|
|

|
SON OF RAMBOW |
 |
 |
Actors: Bill Milner, Will Poulter, Jules Sitruk, Jessica Stevenson, Neil Dudgeon |
Director: Garth Jennings |
|
Studio: Paramount Vantage |
DVD release: 26 August 2008 |
|
Runtime: 95 min.
(1 disc) |
Format: Widescreen, Color, Anamorphic, NTSC |
DVD features: Audio tracks (English - Dolby Digital 5.1 Surround; Spanish - Dolby Digital 5.1 Surround), Subtitles (English, Spanish), Audio commentary, "Boys Will Be Boys," Previews |
|
Will Proudfoot (Bill Milner) is a skinny, quiet kid who spends much of his time alone. He draws pictures and makes up stories to fill his mind with adventure. He lives with his mother (Jessica Hynes), grandmother and sister, and they belong to a strict religious organization that will not allow much in the way of technology. Cars are okay, but music and television are not allowed. Will must leave the classroom when educational videos are shown at school, so he sits in the hall and draws. This is where he meets Lee Carter (Will Poulter), who's been thrown out of class for being disruptive with a tennis ball.
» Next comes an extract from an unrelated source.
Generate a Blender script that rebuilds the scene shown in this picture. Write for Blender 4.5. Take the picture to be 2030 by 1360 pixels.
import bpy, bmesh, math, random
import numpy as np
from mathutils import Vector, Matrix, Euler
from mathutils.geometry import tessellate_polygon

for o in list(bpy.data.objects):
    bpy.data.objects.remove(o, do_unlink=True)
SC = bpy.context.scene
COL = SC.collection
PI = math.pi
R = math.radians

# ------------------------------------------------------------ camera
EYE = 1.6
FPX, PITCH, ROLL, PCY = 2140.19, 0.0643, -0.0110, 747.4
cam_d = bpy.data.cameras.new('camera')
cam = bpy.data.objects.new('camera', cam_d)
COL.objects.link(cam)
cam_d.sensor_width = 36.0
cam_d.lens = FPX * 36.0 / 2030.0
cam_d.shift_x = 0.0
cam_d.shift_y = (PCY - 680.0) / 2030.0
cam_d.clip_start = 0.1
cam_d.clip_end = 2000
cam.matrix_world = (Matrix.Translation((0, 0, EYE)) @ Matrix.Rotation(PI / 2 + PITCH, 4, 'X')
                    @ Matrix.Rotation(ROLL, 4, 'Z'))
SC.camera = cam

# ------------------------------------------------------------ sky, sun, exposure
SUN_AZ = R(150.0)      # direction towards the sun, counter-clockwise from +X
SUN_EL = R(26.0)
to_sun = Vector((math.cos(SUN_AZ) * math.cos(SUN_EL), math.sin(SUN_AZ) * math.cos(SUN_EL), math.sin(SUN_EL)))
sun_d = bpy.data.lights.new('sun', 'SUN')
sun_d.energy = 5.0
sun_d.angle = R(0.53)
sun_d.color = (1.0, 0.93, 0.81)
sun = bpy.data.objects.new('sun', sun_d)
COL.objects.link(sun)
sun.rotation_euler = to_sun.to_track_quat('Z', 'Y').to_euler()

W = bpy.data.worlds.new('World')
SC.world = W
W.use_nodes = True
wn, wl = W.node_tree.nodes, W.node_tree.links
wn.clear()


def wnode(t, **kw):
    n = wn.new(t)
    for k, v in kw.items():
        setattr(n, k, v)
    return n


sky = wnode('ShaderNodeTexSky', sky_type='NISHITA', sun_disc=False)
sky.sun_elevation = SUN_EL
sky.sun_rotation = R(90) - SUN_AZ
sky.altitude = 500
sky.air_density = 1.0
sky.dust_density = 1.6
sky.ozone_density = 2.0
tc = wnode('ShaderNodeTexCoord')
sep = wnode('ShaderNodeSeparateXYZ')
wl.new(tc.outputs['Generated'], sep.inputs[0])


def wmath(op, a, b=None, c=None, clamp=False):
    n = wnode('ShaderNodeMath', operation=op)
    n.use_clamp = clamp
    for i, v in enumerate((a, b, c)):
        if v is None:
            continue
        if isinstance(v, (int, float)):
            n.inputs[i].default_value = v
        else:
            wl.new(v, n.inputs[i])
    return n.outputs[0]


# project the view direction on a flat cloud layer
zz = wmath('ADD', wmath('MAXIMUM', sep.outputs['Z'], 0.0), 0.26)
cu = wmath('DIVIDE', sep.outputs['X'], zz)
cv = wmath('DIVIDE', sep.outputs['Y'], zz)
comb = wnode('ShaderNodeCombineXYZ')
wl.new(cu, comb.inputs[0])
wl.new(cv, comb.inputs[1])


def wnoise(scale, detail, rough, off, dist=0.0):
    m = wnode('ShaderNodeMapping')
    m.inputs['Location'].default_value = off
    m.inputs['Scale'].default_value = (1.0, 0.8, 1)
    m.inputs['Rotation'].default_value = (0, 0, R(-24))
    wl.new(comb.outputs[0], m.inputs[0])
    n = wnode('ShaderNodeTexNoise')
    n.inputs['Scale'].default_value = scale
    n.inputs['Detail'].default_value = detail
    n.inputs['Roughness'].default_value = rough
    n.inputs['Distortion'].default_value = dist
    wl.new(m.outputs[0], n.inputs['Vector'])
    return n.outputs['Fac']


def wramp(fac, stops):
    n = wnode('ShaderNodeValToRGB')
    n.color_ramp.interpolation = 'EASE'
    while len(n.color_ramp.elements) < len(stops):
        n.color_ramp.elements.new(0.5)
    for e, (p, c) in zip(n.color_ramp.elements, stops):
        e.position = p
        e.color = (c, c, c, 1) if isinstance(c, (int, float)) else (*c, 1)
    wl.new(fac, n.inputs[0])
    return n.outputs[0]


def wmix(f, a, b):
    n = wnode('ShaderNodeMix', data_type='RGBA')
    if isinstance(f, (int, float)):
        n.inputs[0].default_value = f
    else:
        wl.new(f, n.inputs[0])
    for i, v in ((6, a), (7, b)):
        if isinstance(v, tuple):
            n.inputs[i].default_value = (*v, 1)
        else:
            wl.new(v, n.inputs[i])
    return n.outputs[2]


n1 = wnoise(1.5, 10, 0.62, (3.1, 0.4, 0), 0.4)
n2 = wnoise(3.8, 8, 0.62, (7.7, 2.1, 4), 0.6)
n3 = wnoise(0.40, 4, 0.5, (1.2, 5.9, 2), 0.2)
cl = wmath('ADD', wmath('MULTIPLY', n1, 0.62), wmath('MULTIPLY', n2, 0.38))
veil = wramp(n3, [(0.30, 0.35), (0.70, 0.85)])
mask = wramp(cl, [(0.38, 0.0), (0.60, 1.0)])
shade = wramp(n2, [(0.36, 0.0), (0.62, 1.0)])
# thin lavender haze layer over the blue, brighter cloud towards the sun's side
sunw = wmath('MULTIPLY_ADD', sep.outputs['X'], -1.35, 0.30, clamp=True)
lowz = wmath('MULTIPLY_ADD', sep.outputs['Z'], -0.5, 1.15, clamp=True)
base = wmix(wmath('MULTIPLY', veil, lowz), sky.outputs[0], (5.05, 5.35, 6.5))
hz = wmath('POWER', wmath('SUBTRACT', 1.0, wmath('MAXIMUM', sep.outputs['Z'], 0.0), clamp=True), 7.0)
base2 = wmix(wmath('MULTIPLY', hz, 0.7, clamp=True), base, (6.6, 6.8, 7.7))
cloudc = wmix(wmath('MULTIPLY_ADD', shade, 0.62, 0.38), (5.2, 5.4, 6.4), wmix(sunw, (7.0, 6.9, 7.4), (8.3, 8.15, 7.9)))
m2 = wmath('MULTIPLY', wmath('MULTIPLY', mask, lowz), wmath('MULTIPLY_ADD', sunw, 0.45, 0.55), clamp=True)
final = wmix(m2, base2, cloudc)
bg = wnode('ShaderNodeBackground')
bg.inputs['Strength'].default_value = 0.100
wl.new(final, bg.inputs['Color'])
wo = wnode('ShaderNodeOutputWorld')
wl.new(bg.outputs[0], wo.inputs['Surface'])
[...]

Lee is a bully and a bad student, and if the teachers aren't afraid of him yet, they will be in a few years. Lee pelts Will with a tennis ball, and the boys get into trouble for breaking a fish tank. What seems an unlikely union turns into the best friendship either one could have hoped for. Lee lives without parents to give him any guidelines, and Will is given guidelines by an extended family of Plymouth Brethren - his father died while mowing the lawn, and the Brethren are pretty patriarchal.
When he views a bootleg copy of Sylvester Stallone's First Blood , it sets off an explosion of creativity in Will like a handful of Mentos in a Diet Coke. Lee has been making a demo tape for a young filmmaker's contest, but Will offers a storyline. Will would play the Son of Rambo (though he misspells it by adding a w at the end), who must rescue Rambo from the bad guys. The vision Will imagines bursts into life as though the pictures he's drawn are no longer able to be contained by the paper on which they're drawn. The boys work together on filming all kinds of dangerous stunts and become closer as the camera rolls.
A busload of French exchange students arrive, and one of them, Didier (Jules Sitruk), immediately has the school in the palm of his hand. He decides he wants to be in Will and Lee's movie and manages to do so, bringing his entourage with him. This puts a strain on the Will and Lee's friendship and threatens to ruin their film.
Son of Rambow brings some childhood magic to the screen. Though it may not perfectly capture the early 1980s, it has such heart that it doesn't matter.